Data section ▸
+ + + + +
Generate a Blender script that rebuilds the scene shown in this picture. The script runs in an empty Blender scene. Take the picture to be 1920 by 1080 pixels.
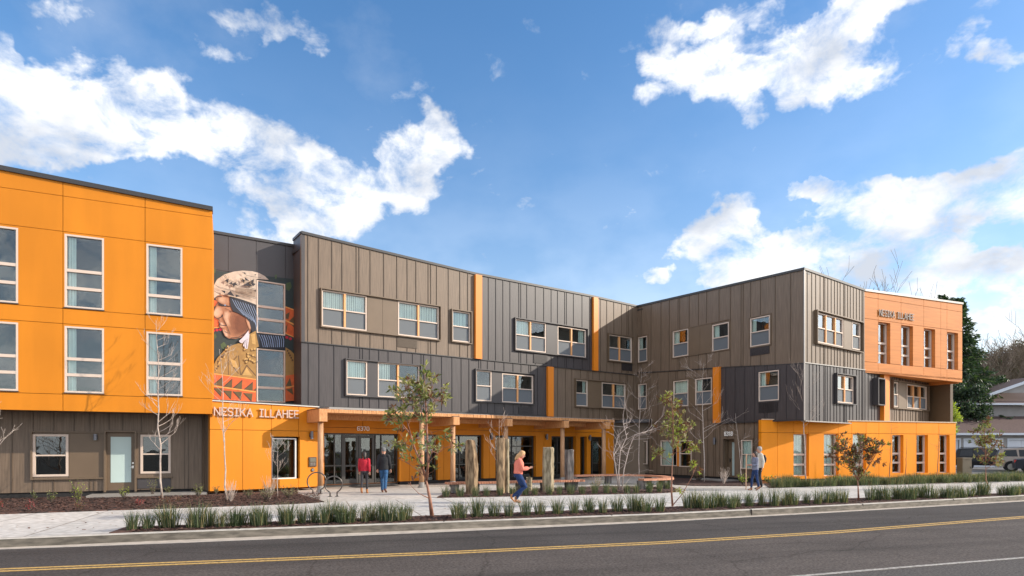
import bpy, math, random
from mathutils import Vector, Matrix
R = math.radians
random.seed(7)

# ------------------------------------------------------------------ camera
F, CX, HY, CH = 1150.0, 960.0, 840.0, 1.75
sc = bpy.context.scene
col = sc.collection
cam = bpy.data.cameras.new('camera'); cam.sensor_width = 36
cam.lens = 36 * F / 1920; cam.shift_y = (HY - 540) / 1920
cam.clip_end = 3000
cobj = bpy.data.objects.new('camera', cam); col.objects.link(cobj)
cobj.location = (0, 0, CH); cobj.rotation_euler = (R(90), 0, 0)
sc.camera = cobj
sc.view_settings.view_transform = 'Standard'; sc.view_settings.look = 'None'
sc.view_settings.exposure = 0.65; sc.view_settings.gamma = 1
# ------------------------------------------------------------------ sun and sky
SUN_AZ, SUN_EL = 91.0, 24.5       # azimuth clockwise from +Y (the view direction)
sd = Vector((math.sin(R(SUN_AZ)) * math.cos(R(SUN_EL)), math.cos(R(SUN_AZ)) * math.cos(R(SUN_EL)), math.sin(R(SUN_EL))))
sl = bpy.data.lights.new('sun', 'SUN'); sl.energy = 3.7; sl.angle = R(0.5); sl.color = (1, .90, .76)
so = bpy.data.objects.new('sun', sl); col.objects.link(so)
so.rotation_euler = (-sd).to_track_quat('-Z', 'Y').to_euler()

world = bpy.data.worlds.new('World'); sc.world = world; world.use_nodes = True
wn, wl = world.node_tree.nodes, world.node_tree.links
wn.clear()
def N(nodes, t, **k):
    n = nodes.new(t)
    for a, b in k.items(): setattr(n, a, b)
    return n
def math_n(op, a, b=None, c=None, nodes=None, links=None, clamp=False):
    n = nodes.new('ShaderNodeMath'); n.operation = op; n.use_clamp = clamp
    for i, x in enumerate((a, b, c)):
        if x is None: continue
        if isinstance(x, (int, float)): n.inputs[i].default_value = x
        else: links.new(x, n.inputs[i])
    return n.outputs[0]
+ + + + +
Job ▸ Everything from the top line of the data down to and including the line with "random.seed(7)" is to be copied, except the pictures.

Result of this task ▸
Generate a Blender script that rebuilds the scene shown in this picture. The script runs in an empty Blender scene. Take the picture to be 1920 by 1080 pixels.
import bpy, math, random
from mathutils import Vector, Matrix
R = math.radians
random.seed(7)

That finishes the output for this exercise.